If you’ve ever experienced design by committee, you know it can be impossible to argue that anything is unnecessary.

You start off with an idea of which features to kill, but, one by one, they are all justified with the words “but what if the user wants to...?” Sitting around a conference table, it’s easy to imagine that, yes, a user might want to do just that. So the feature stays. By the time you get to the bottom of the list, you have most likely added a few more.

The “what if the user wants to...?” test allows any feature to get back into your product. If all a feature has to do is meet the “what if...?” test, then your plans will become choked with irrelevant junk. Like a traveler cramming his suitcase for every possible eventuality, you’ll find yourself crushed beneath the weight of “what if...?”

It’s fine to ask yourself “what if...?” when you mean “what if we solved the problem by...?” Dreaming up new ways of fixing things is one way to make your users’ lives better.

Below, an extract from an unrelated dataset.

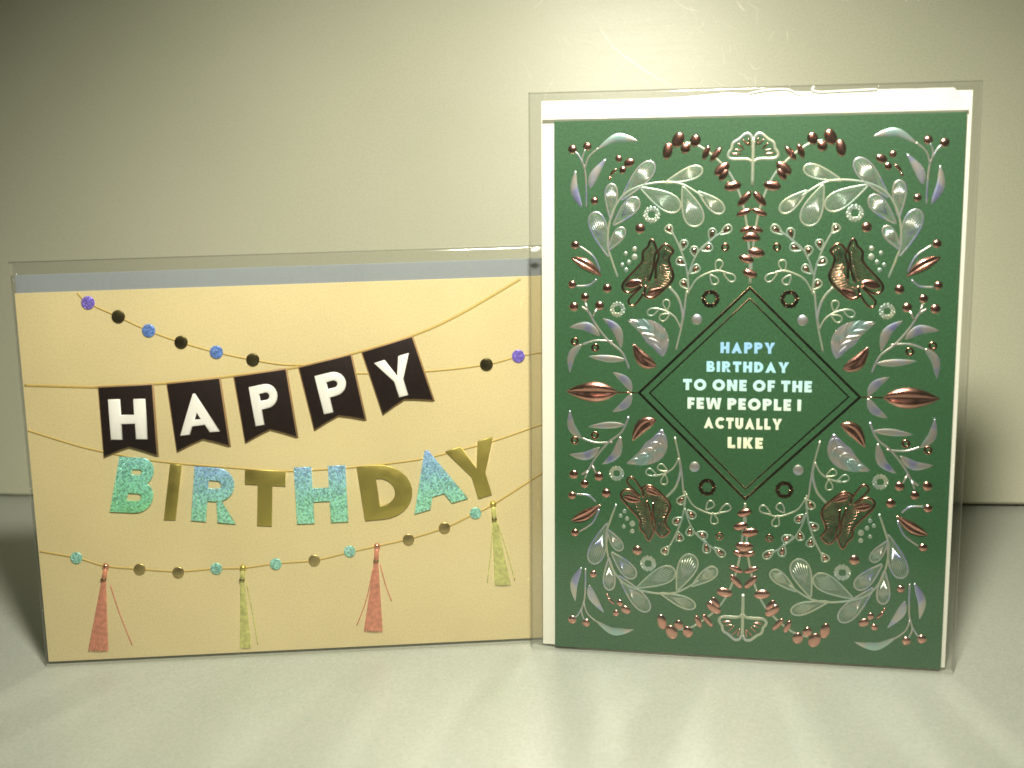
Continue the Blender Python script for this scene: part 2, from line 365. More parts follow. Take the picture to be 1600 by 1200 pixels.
# ------------------------------------------------------------------ printed designs, in millimetres on each card face
GREEN = {
 'holo_stems': [[(10.9,155.6),(10.9,161.5),(10.4,167.9),(8.4,172.6),(6.8,174.1)],[(10.4,167.9),(9.5,171.4),(10.6,174.8)],[(10.4,168.5),(11.7,172.2),(15,175.1)]],
 'holo_leaves': [([(14.4,174.5),(20,178),(24.1,178.1),(28.2,177.1)],3.1),([(12.2,161.7),(13.5,166.1),(17.6,171.6)],3.3),([(9.5,155.3),(6.8,161.5),(7.3,167.9)],2.96)],
 'holo_berries': [((6.2,174.8),1.48),((11.2,175.7),1.42)],
 'single_berries': [((13.7,157.6),1.3),((29.1,148.3),1.66),((18.1,128.2),1.54)],
 'cluster': [([(20.9,172.4),(22.6,170.6)],1.78),([(23.5,169.4),(27,170.8)],2.13),([(22.1,168.3),(24.1,167.1)],2.01),([(21.2,168.3),(18.9,166)],0.95),([(18.4,165.3),(19.2,164.8)],1.19)],
 'branch_stem': [(21.7,131.9),(19.6,137.8),(18.2,143.2),(19.2,152),(23,159),(28.9,162.3),(37,163.5),(43.4,162.5),(50.4,158.1)],
 'branch_leaves': [([(18.5,139),(13.3,153.7)],5.9),([(19.2,151.4),(19.4,163.1)],4.3),([(22.7,157.8),(33.2,170)],5.6),([(20.1,149.4),(28.3,158.1)],5),([(18.5,141.1),(23.5,148.4)],3.7),([(37.3,163.3),(49.4,167.6)],4.3),([(29.2,161.7),(42.2,154.7)],6.2),([(43.1,161.9),(48.2,149)],6.8),([(48.1,160.2),(56.5,153.5)],4.4)],
 'rings_white': [((32.9,152.8),2.67),((21.7,121),2.49)],
 'ring_copper': ((52.8,124.8),2.96),
 'dot_white': ((48.4,117.8),1.78),
 'small_rings': [((7,109.8),1.42),((14.1,107.8),1.42),((57.3,141.9),1.36)],
 'bud_leaf': ([(5.7,138.6),(11.2,136.1),(16.3,132.2)],3.7),
 'bud_leaf_stems': [[(15.7,134),(13.3,139),(8.5,142.5)],[(14.5,131.3),(11.8,129.2),(7.3,128.9)]],
 'bud_leaf_berries': [((7.1,142.9),1.36),((6.1,129.5),1.36)],
 'dots': [((24.3,139.9),0.71),((27.3,141.4),0.83),((27.3,138.7),1.07),((25.4,137),0.77),((23.2,136.1),0.71),((24.5,134.4),0.77)],
 'vine_main': [(38.5,148.9),(39.8,146.9),(42,142.7),(44.1,137.2),(45.2,131.8),(45.5,126.8),(44.8,126.8),(43.7,117.3),(41.5,107.4)],
 'vine_side': [(45.3,132.5),(46.6,136.7),(49,141.2),(52.4,144.2),(55.3,146.4),(58.1,148)],
 'vine_buds': [([(39.8,146.4),(38,149.1)],2.41),([(43.3,141),(44,144.3)],2.41),([(44.6,136),(41.4,138)],2.41),([(45.3,128),(43.1,131)],2.41),([(47.5,138.7),(46.9,142.2)],2.41),([(52.4,143.9),(53.3,148.1)],2.41),([(55.5,146.1),(59.2,148.8)],2.41),([(49.5,140.9),(53.1,142.4)],2.41),([(46.1,133.2),(48.8,135.8)],2.41)],
 'curl_stem': [(45.6,127.3),(48.1,131.3),(51.6,133.3),(55,134.2),(58,133.5)],
 'curl_loops': [([(54.8,133.8),(55.7,137.7)],2.62),([(52.6,132.8),(54.8,129.8)],2.62),([(57,133.5),(60.7,131)],2.62)],
 'flower_stem': [(38.9,128.8),(42.1,125),(43.7,119.1),(43,114.9)],
 'curl2_stem': [(43,114.9),(41.1,118.5),(37.5,120.8),(33.9,121.4)],
 'curl2_loops': [([(38.4,120.8),(38,124.4)],2.49),([(35.7,121.4),(31.9,119.6)],2.49),([(39.3,119.6),(36,117.8)],2.49)],
 'petal_left': [(32.1,130.2),(33.6,134.8),(34.1,139.1),(34.7,141.1),(33.4,144.3),(32.4,143.8),(31.7,142.1),(30.1,140.4),(29.8,137.1),(26.3,133.1),(23.7,130.1),(23.4,128),(24.9,126.8),(27.2,127.3),(30.1,129.4)],
 'petal_right': [(34.4,130.8),(34.6,136),(35.4,139.1),(35.3,140.8),(37.6,143),(40.2,140.8),(38.8,138.5),(39.2,136),(40.3,133.1),(39.9,130.8),(37.8,128.4),(35,125.9),(33,125),(30.7,126),(31.2,129.4)],
 'petal_stalk': [(30.2,129.1),(27.8,126.8),(25.5,124.3),(25.8,122.7),(27.3,122.4),(29.3,124.7),(30.5,126.8)],
 'hatch_left': [[(33.1,142.5),(31.4,140)],[(33.7,140.5),(30.6,138.5)],[(33.4,138.2),(30,136.5)],[(33.2,136),(28.6,133.7)],[(32.6,133.7),(27.5,131.4)],[(31.8,131.9),(25.8,129.6)],[(31.2,130.8),(25.2,127.9)]],
 'hatch_right': [[(37.7,141.7),(36.6,138.2)],[(39.4,140.8),(37.7,137.1)],[(35.7,136.5),(38.9,136)],[(35.5,134.8),(39.6,133.7)],[(35.2,133.4),(39.9,132.3)],[(34.9,132),(39.2,130.5)],[(34.4,130.2),(37.8,129.1)],[(33.2,129.1),(36.1,127.4)],[(31.8,129.1),(33.9,125.9)],[(31.2,128.2),(32.4,125.6)]],
 'flower_fill': [([(24,129.1),(26.9,129.8),(30.4,130.5)],3.2),([(31.6,126.5),(33.6,126.8),(37,128.5)],2.87)],
 'berry_stem': [(25.8,100.8),(23.3,106.3),(18.5,110.4),(14.2,115.8),(11.8,120),(9.4,121.8)],
 'berry_berries': [((10.5,125.2),1.42),((6.7,121.9),1.54),((15.5,122.3),1.54)],
 'berry_twigs': [[(11.8,120),(10.5,123.6)],[(13,118.2),(14.8,121.6)],[(20.3,110),(14.3,110.3),(9.4,108.8)]],
 'berry_leaves': [([(15.8,111.9),(11.2,115.1),(5.1,114.8)],3.4),([(23,107.8),(21.5,114.1),(16.6,118)],3.4),([(9.5,109),(6,105.1),(5.3,99)],3.1),([(24.6,103.8),(18.5,104.1),(11.5,104.8)],2.61)],
 'vein_leaf': ([(37.2,105.1),(35.8,110.6),(31.6,114.8),(25.1,117.3)],7.7),
 'copper_leaf': ([(35.2,101.7),(30.5,103.9),(27,109.5)],4.7),
 'axis_leaf': ([(21.9,91.7),(13.1,91.6),(4,91.4)],7.1),
 'axis_stem': [(21.6,91.6),(28.7,91.8)],
 'axis_small': ([(26.7,92.8),(24.6,96.6),(20.1,99.4)],2.96),
 'ginkgo': [(65.7,169.7),(63.7,170.6),(59,170.7),(57.7,171.7),(58,173),(58.7,173.9),(59.2,175.8),(60.9,176.9),(63.1,178.7),(64.6,178.5),(65.5,177.2)],
 'ginkgo_stem': [(65.5,177.9),(65.6,170.6),(65.5,162.1)],
 'ginkgo_wedges': [([(62.1,172.2),(58.7,172.5)],0.89),([(62.3,173.3),(59.5,173.9)],0.59),([(63,173.7),(60.8,175.8)],0.79),([(64.2,174.8),(62.2,177.1)],0.79),([(64.7,174.6),(64.1,177.6)],0.79)],
 'spine': [(65.7,129.8),(65.4,136.2),(64.6,146.1),(63.4,153.4),(61.3,160.2),(58.3,166.1),(53.8,171),(48,175.2),(43.5,176.2)],
 'spine_buds': [([(37.4,170.9),(38.5,176.6)],2.31),([(40.2,174.8),(42.5,179.8)],2.77),([(42.9,172.9),(44.7,176)],2.31),([(46.2,174.9),(47.7,178.9)],2.51),([(49.6,170.6),(51.5,175.3)],1.51),([(52,170.1),(55.5,174.6)],1.51),([(53.4,165.7),(58.1,169.4)],2.41),([(55,163.8),(57.7,167.7)],1.81),([(56.5,161.5),(62.2,162.4)],2.31),([(61.2,155.4),(65.3,160.1)],1.81),([(60.7,152.4),(65.6,154.4)],1.51),([(62.7,144.7),(67.8,146)],2.21),([(61.9,147.2),(66.1,148.3)],1.51)],
 'center_buds': [([(64.7,140.7),(70.3,139.7)],2.31),([(61.8,138.8),(66.8,137.4)],2.01),([(63.1,134.1),(68,132.5)],2.01)],
 'text': [('HAPPY',(56.4,106.4),(74.3,106.7),(56.3,110.1)),('BIRTHDAY',(51.9,99.9),(79,100.4),(51.9,103.5)),('TO ONE OF THE',(44.1,93.3),(86.6,94.2),(44,97.1)),('FEW PEOPLE I',(45.7,86.9),(83.3,87.8),(45.6,90.8)),('ACTUALLY',(51.3,80.4),(77.2,81.1),(51.3,84.2)),('LIKE',(59.4,73.9),(71.1,74.3),(59.3,77.7))],
 'diamond_out': [(65.7,129.1),(103.4,92.7),(64.8,55.8),(29.1,92.7)],
 'diamond_in': [(65.4,125.3),(99.3,92.8),(64.7,59.8),(33.3,92.7)],
}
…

What’s not fine is using “what if...?” to dream up new problems or to guess at what’s important to your users. Saying “what if the user wanted to...?” is a way of scaring people into imagining they have missed something. To cope with that fear, people are asked to divert time, effort, and money into adding features.

So “what if...?” can lead to fear that takes a powerful hold on meetings.

If you find yourself (or anyone else) saying, “What if the user needs to...?” there’s only one answer: go find out whether it’s really important to your users. Ask, “How often do the people I’m designing for encounter this problem?” If the answer is “hardly ever,” then drop the idea and move on.

Stop guessing “what if...?” and go find out what is.